Me sorprendió el lunes, catorce, el encontrarlo en el salón de Columnas del antiguo rectorado donde se celebraba sesión académica para recordar, al año de su muerte, a Pablo García Baena. Era antiguo amigo del grupo que semanalmente nos veíamos en el club de golf de nuestra sierra. Se ha licenciado por Málaga en Humanidades y se aventura en una investigación doctoral sobre nuestro laureado poeta. Le insinué que estudiase en Pablo su adorador y reverente amor hacia la naturaleza en cuyos sentimientos yo he encontrado descanso, alegría, felicidad y añoranzas.

Porque la Naturaleza es la más tierna de las madres, que no se impacienta ante el rebelde poeta ni le amonesta sino que le sirve de cobijo y referencia. Porque Pablo habla con el bosque y la foresta como si aquel fuera su hogar y ésta su asamblea. Le incita también al rezo como lo hace con el más diminuto grillo o la flor más pequeña. Porque a Pablo la sierra de Córdoba le encendió sus lámparas y el silencio de tras sierra le agrandó sus afectos.

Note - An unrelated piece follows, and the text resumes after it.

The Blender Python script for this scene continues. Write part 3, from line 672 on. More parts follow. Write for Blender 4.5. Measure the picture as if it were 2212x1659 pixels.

A este amigo le recomendé para su tesis que leyera sus obras completas y para comenzar en esa dirección que tomara uno del libro Óleo sobre Santa Maria de Trasierra, que los dos habíamos contemplado largo tiempo en días claros, desde el tee diez en los Villares, paisaje que en otoño a Pablo le genera miedo y abatimiento y mil gracias en primavera.

Que se recree en los avellanares de esa sierra donde esconden sus cabezas herrerillos y zorzales antes de que surja la luna derramando tristezas, que recogen el alma desnuda de nuestro poeta, seguida de perros guardianes hacia desusados lagares tras pasar Rosal de Tres Palacios y el Bejarano arroyo que inaugura agua y adelfas.

Si el doctorando observa el amor de Pablo a la naturaleza se perfumará de lentiscos y aulagas y recordará las que a los green bordeaban, helechos vivaces, calándulas amarillo anaranjadas y al culantrillo en busca de agua en el venero que está cerca del castaño que se eriza antes de dejar su fruto rodando hacia el bunker catorce de la carrera. Pablo no habla de los jabalíes que cercenaban los greenes en primavera pero sí de esos ciervos que nos saltaban en los Villares tras salir por el horizonte la luna, campaneando sus astas y saltando sobre nuestros automóviles.

Hará una buena tesis, el señor Aneri, si vuelve a la Naturaleza tal como la siente García Baena para recordar los madroños no solo en los Villares sino los de Santa María de Trassierra.